If you have reached an agreement and you are reading this, Congratulations! That is the hardest part of the process and you have done it! You might be eager to settle your property division and implement your parenting arrangements quickly, but it really important that you enter into Consent Orders and seek legal assistance to do this part of the process.  

BEWARE! This can be the mistake if not done correctly. Things can turn into a messy scenario that leaves you angry and powerless as the final outcome could be far less than you deserved and you leave yourself open to a claim further down the track.

Consent Orders are an easy part of the process if you have a family lawyer take care of the process for you. Also, the cost is minimal, so it is very worthwhile to have all your T’s crossed and your I’s dotted.

Here are 10 things that you should know about Consent Orders:

  1. What Are Consent Orders?

When you have decided to go your separate ways, you may reach an agreement for property a settlement and children issues with your spouse outside the court. In that case, you can apply for Consent Orders instead of having to start court proceedings.

Consent Orders save you time, money and can keep the parties amicable as you don’t have to initiate court proceedings to gain Consent Orders.

  1. Consent Orders Are Legally Binding

There are only two ways to have a binding agreement for a property division. One is with Consent Orders and the other is with a Binding Financial Agreement. Consent Orders are preferred, as they are less complex, they reflect a just and equitable outcome for there is not a requirement for parties to seek independent legal advice.  

In regards to parenting agreements, the only way to have a legally binding agreement is through Court Ordered Orders of the Court or Consent Orders.  

  1. Consent Orders Reflect a Just & Equitable Outcome

You and your former spouse can come up with any agreement that you like, however, if in the eyes of the law it is not ‘just and equitable’ for both parties the Court will not make the orders. When the Orders are filed with the Court, they are carefully checked and considered by a Registrar of the Court to ensure the arrangements for children are in their best interest or that the financial division agreed upon is fair for both parties. If it is not, the Court will requisition the Orders and ask that adjustments be made.
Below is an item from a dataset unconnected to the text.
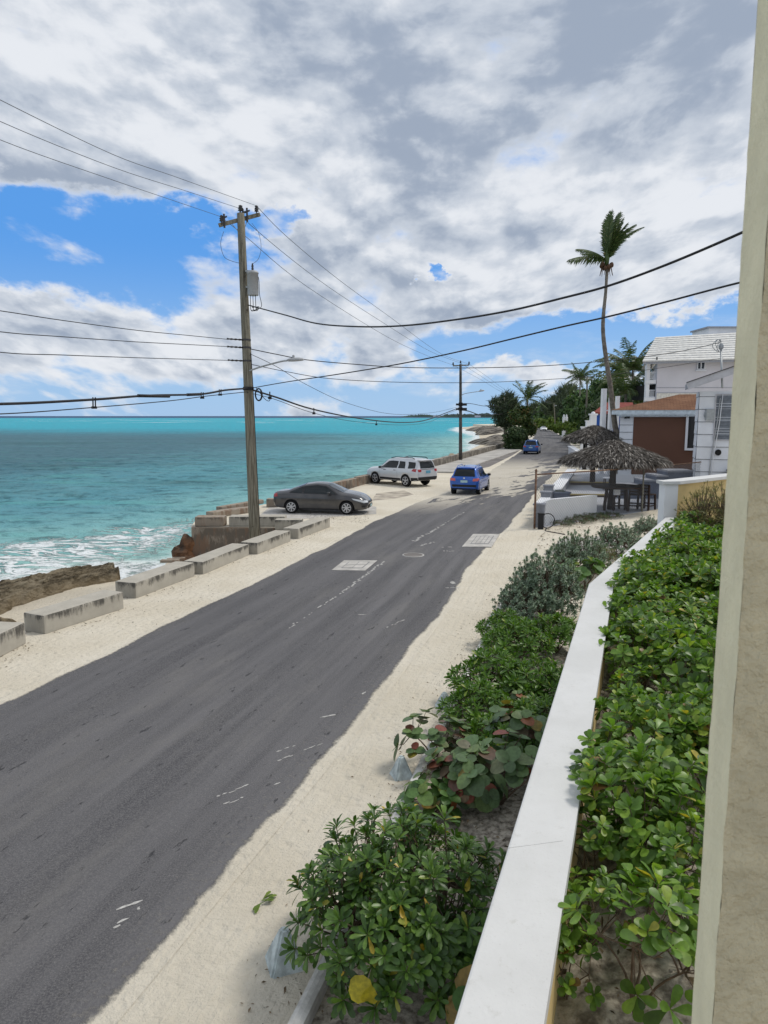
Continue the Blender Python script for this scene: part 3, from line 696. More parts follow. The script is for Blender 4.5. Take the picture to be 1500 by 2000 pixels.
# ------------------------------------------------------------------ utility poles
PA = G(498, 1050, -.02); PA_T = D(470, 417, PA.y + .1)
PB = G(899.5, 900, 0); PB_T = D(899.5, 711, PB.y)
PC = G(985.5, 874, 0); PC_T = D(985, 776, PC.y)
def up_on(p, q, v):                        # point on a pole at picture height v
    lo, hi = 0, 1
    for _ in range(30):
        k = (lo + hi) / 2; w = Vector(p).lerp(Vector(q), k); dd = w - Vector((0, 0, H))
        yc = dd.y * CP - dd.z * SP; zc = dd.y * SP + dd.z * CP; vv = 1000 - F * zc / yc
        if vv > v: lo = k
        else: hi = k
    return w
LINE_D = Vector((PB.x - PA.x, PB.y - PA.y, 0)).normalized(); LINE_N = Vector((LINE_D.y, -LINE_D.x, 0))
def pole_a():
    t = thing('utility_pole', PA, 'tall weathered wooden utility pole carrying a grey transformer beside the concrete blocks', 'utility pole', 'utility poles along the coast road')
    P = MB(); n = 14; P.tube([Vector(PA).lerp(PA_T, i / n) - Vector((0, 0, .6 if i == 0 else 0)) + Vector((noise.noise(Vector((i, 0, 0))) * .02, 0, 0)) for i in range(n + 1)], [.205 - .075 * i / n for i in range(n + 1)], 14)
    P.build('pole', M['wood'], t, True)
    e0, e1 = D(428, 440, PA.y - .25), D(507, 419, PA.y + .55); c = MB(); c.beam(e0, e1, .11, .13); cx = c.build('crossarm', M['wood'], t, True)
    br = MB(); m = PA.lerp(PA_T, .935)
    for k in (.28, .72): br.beam(e0.lerp(e1, k), m, .03, .012)
    br.build('brace', M['galv'], t, True)
    def insul(p, r=.085, h=.22):
        b = MB(); b.lathe(p, [(.02, -.10), (.02, 0), (r, .02), (r * .55, .07), (r, .09), (r * .5, .15), (r * .8, .17), (r * .4, h)], 12); b.build('insulator', M['ceram'], t, True)
    tops = [D(430, 432, e0.y), D(467.5, 416, PA_T.y), D(501, 411, e1.y)]
    insul(tops[0] + Vector((.05, 0, -.02))); insul(PA_T + Vector((0, 0, .08)), .10, .2); insul(tops[2] - Vector((0, 0, .05)))
    for u, v, k in ((440, 432, .14), (480, 420, .6), (486, 419, .7)):
        b = MB(); p = e0.lerp(e1, k); b.beam(p + Vector((0, -.08, -.16)), p + Vector((0, -.12, .30)), .06, .06); b.beam(p + Vector((-.1, -.1, .14)), p + Vector((.1, -.1, .22)), .03, .05); b.build('fuse_cutout', M['ceram'], t, True)
    for s in (-1, 1):
        b = MB(); c0 = D(437, 452, PA.y - .2) if s < 0 else D(492, 436, PA.y + .3); m0 = D(437, 500, PA.y - .25) if s < 0 else D(510, 482, PA.y - .2); c1 = D(472, 515, PA.y - .2) if s < 0 else D(494, 515, PA.y - .25)
        b.tube(smooth_line([c0, D(431, 475, PA.y - .3) if s < 0 else D(505, 455, PA.y), m0, D(450, 509, PA.y - .25) if s < 0 else D(505, 505, PA.y - .25), c1], 5), .008, 4); b.build('jumper_wire', M['thinwire'], t, True)
    # transformer
    tc = D(494.5, 578, PA.y - .18); tt = D(494, 532, PA.y - .18); h = tt.z - tc.z
    tr = MB(); tr.lathe(tc, [(.10, 0), (.185, .015), (.195, .04), (.195, h - .05), (.21, h - .05), (.21, h), (.15, h + .05), (.03, h + .07)], 24); k = tr.build('transformer', M['tank'], t, True)
    bs = MB(); bs.lathe(tc + Vector((0, 0, h + .05)), [(.035, 0), (.055, .03), (.03, .06), (.05, .09), (.028, .12), (.045, .15), (.02, .26)], 10); q = bs.build('bushing', M['ceram'], k)
    q.location = -Vector(t.location)
    for i in range(3):
        b = MB(); p = tc + Vector((-.08 + .09 * i, -.1, .02)); b.tube(smooth_line([p, p + Vector((0, 0, -.25)), p + Vector((.02, 0, -.55)), D(502 + 2 * i, 603 - 2 * i, PA.y - .2), D(492, 597 + 2 * i, PA.y - .2)], 4), .012, 5); b.build('lead_wire', M['wire'], t, True)
    b = MB(); b.tube(smooth_line([tc + Vector((.2, -.03, h - .15)), D(506, 550, PA.y - .2), D(507, 575, PA.y - .2), D(511, 597, PA.y - .2), D(503, 604, PA.y - .2), D(491, 606, PA.y - .2)], 4), .011, 5); b.build('lead_wire', M['wire'], t, True)
    a = up_on(PA, PA_T, 545)
    for z in (.25, -.3): hb = MB(); hb.box((a.x + .2, a.y - .1, a.z + z), (.2, .12, .06)); hb.build('bracket', M['galv'], t, True)
    # street light
    l0, l1, l2 = up_on(PA, PA_T, 726), D(549, 706, PA.y - .15), D(560, 704.5, PA.y - .15)
    b = MB(); b.tube(smooth_line([l0 + Vector((0, -.1, 0)), l0.lerp(l1, .45) + Vector((0, -.08, .02)), l1, l2], 5), .03, 8); b.build('lamp_arm', M['galv'], t, True)
    lamp_head(t, l2, D(594, 702.5, PA.y - .15), .13)
    cg = MB(); cg.tube([up_on(PA, PA_T, 690) + Vector((.17, -.1, 0)), up_on(PA, PA_T, 760) + Vector((.19, -.1, 0)), up_on(PA, PA_T, 900) + Vector((.20, -.1, 0)), up_on(PA, PA_T, 1040) + Vector((.22, -.1, 0))], .014, 5); cg.build('ground_cable', M['wire'], t, True)
    for v in (664, 679, 705):
        rk = MB(); a = up_on(PA, PA_T, v); rk.tube([a + Vector((-.15 + .02 * i, -.05, 0)) + Vector((-.085 * i, -.05 * i, .0)) for i in range(8)], [.022, .04] * 4, 6)
        rk.lathe(a + Vector((0, 0, -.03)), [(.172, 0), (.172, .06)], 14); rk.build('cable_clamp', M['ceram'], t, True)
    cl = MB(); a = D(505, 769, PA.y - .2)
    for i in range(4): cl.tube([a + Vector((math.cos(q * .42) * (.10 + .012 * i), .01 * i, math.sin(q * .42) * (.2 + .01 * i) - .03)) for q in range(16)], .012, 4, cap=False)
    cl.tube(smooth_line([D(500, 757, PA.y - .2), D(516, 778, PA.y - .2), D(526, 783, PA.y - .2), D(528, 771, PA.y - .2)], 4), .012, 4)
    cl.lathe(up_on(PA, PA_T, 759) + Vector((0, 0, -.06)), [(.2, 0), (.2, .12)], 14); cl.build('cable_coil', M['wire'], t, True)
    return tops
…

  1. Consent Orders Exempt You From Stamp duty Payable on a Property Transfer Under the Orders

If part of your property settlement is that one party is to transfer a property to the other party under the Orders, a stamp duty exemption can be applied. If there are no Orders in place then the person receiving the property is liable to pay half of the full stamp duty amount. This is a huge saving!

  1. Without Consent Orders, You Are Leaving Yourself Exposed

When you go separate ways with your former spouse, things change over time. You both re-partner, move, do your own thing financially to name a few. If you do not obtain Consent Orders you leave yourself exposed because as things change and then your former spouse may want to change parenting arrangements or make a claim from you for the further financial division. It is best to finalise the relationship in a proper way with Consent Orders so that you do not have to worry about any of life’s changes, changing your agreements.

  1. Consent Orders Can Be Filed Without a Solicitor Being Involved

The correct forms for both Applications for Consent Orders and Minutes of Consent are available online for anyone to draft their own documents. While this may seem like a great way to save money, we would never recommend drafting your own Orders. The meat of the Orders, which is called the Minutes of Consent, is quite difficult to draft without the expertise of a family law solicitor. If you get it wrong you may not be protected.

  1. Know the Time Restrictions in Filing for Consent Orders

You can file an application for Consent Orders at any time within 12-months after you are granted a divorce. If you are not married and in a de-facto relationship, the time frame is to file the Consent Orders with-in two years from the separation date.